“ZipMobile standstill” will become your daily experience, courtesy of your Honolulu City Council. It may take a few years to get that bad again, but there is no doubt that it will. And it will stay that way, every single day.

Check the math. Cars from 95,000 homes squeezed into three lanes on Zip-Day. If the Council approves Hoopili, we will eventually have cars from 165,000 homes squeezing into five lanes in the morning and six in the evening. Divide the number of houses by the number of lanes. The cars per lane are the same for the Zip disaster and for your future daily drive.

How long were you stuck in traffic during Zip-down? Some say five hours. Expect the same both going and coming! And that’s if there are no accidents.


Expect congestion like this every day if the City Council approves the Hoopili development.

Rail is not going to do much to solve this. With train cars full, rail can only carry 7,800 an hour.

How did it all come to this? It was in the way the rules were set up. Developers, unions, and banks got their own people elected to office, and they set the rules. Studies done by developers to justify their projects were allowed to ignore regional traffic impacts. Over the years, all of the houses now existing and 58,000 yet-to-come were given zoning without studying their joint impact on H-1.

The state Department of Transportation is doing what it can. It is finishing an additional west-bound lane on H-1, and has plans to add another lane town-bound, but we already consistently have among the three worst traffic ratings in the nation, with traffic backed up for miles.

That new lane would ease current traffic conditions, but a lane only serves 2,300 an hour, 6,900 during three hours of peak rush hour. It won’t even carry the 12,000 cars expected from Hoopili, let alone cars from the 58,000 houses already zoned.  And there’s absolutely no way to add more lanes. Year by year, traffic will become more insufferable until it reaches Zip-stage. There is no way to avoid it.

That future is all completely contrary to the promises in the Ewa Development Plan, which the Council passed last year, and which it is ignoring. The EDP has an “Adequate Facilities Requirement” which clearly states that “zoning and other development approvals for new developments should be approved only if the responsible city and state agencies indicate that adequate public facilities and utilities will be available at the time of occupancy.”

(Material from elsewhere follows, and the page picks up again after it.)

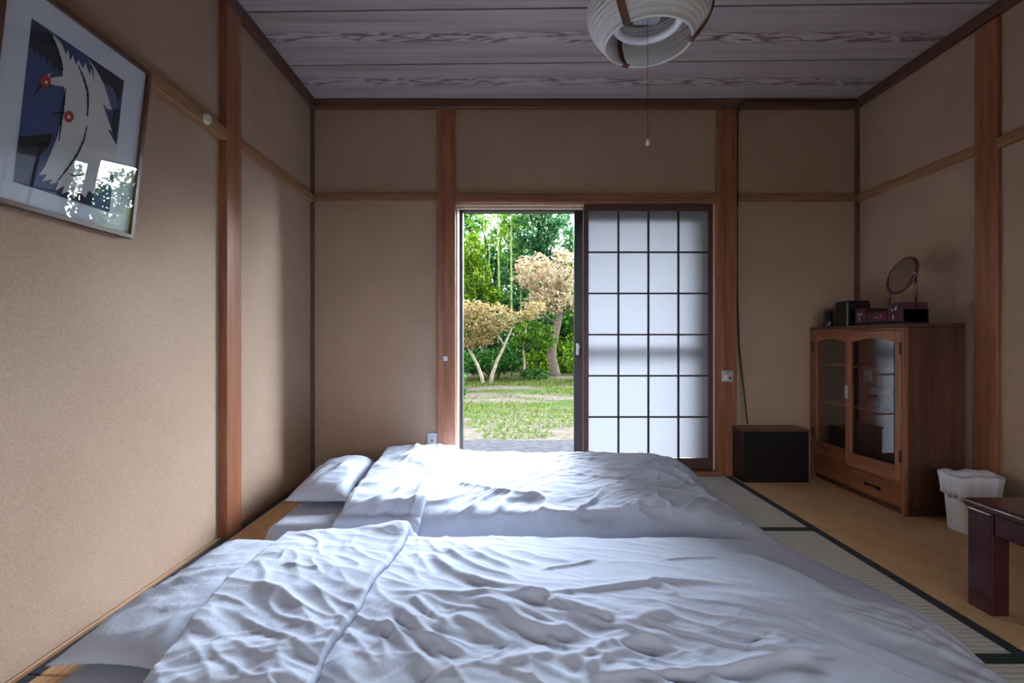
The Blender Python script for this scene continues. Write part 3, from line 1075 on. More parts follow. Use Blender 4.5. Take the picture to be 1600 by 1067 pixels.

Among the required adequate facilities, “the transportation system should provide adequate capacity for major peak-hour commuting to work in the Primary Urban Center.” Level of Service D is recognized both here in Hawaii and nationally as adequate freeway capacity during peak hour commute time. We are deep into LOS F today.

Hoopili developer D.R. Horton has agreed to add another lane to the freeway between Kunia and the H-1/H-2 merge. Its traffic study states unequivocally that this one lane will bring our freeway traffic back up to Level of Service D, even with the 70,000 anticipated homes, which includes Hoopili. If the Council insists on approving Hoopili zoning, it must force D.R. Horton to prove this ridiculous claim before building the project.

The Council must add a condition of approval that requires 1) that the additional lane be complete and, 2) that traffic has been certified to be Level of Service D before occupancy of the first house, and that it will stay at that level.  This is what the adequate facility requirement in the Ewa Development Plan promises our people.

Will the Council do it?  Not unless it sees that those who elect its members demand it.

Are you stuck in the daily traffic? Will you take action to prevent the daily reoccurrence of the Zip-disaster?  Visit our website, www.hoopilitraffic.com. Sign our petition to the Council, adding your heart-felt comments. See what other things you can do while you are there.

But wait! Don’t we need the houses? No. City documents say we need 1,800 a year in Central and Leeward Oahu.  That’s 36,000 over the next 20 years. We have 58,000 zoned without Hoopili.

But don’t we need construction jobs? With 58,000 houses zoned and ready to build, we can take care of every last one of our local workers. Adding Hoopili will mean bringing in mainlanders to work, who will later compete for jobs.

If not you, who? If not now, when? Please do it now.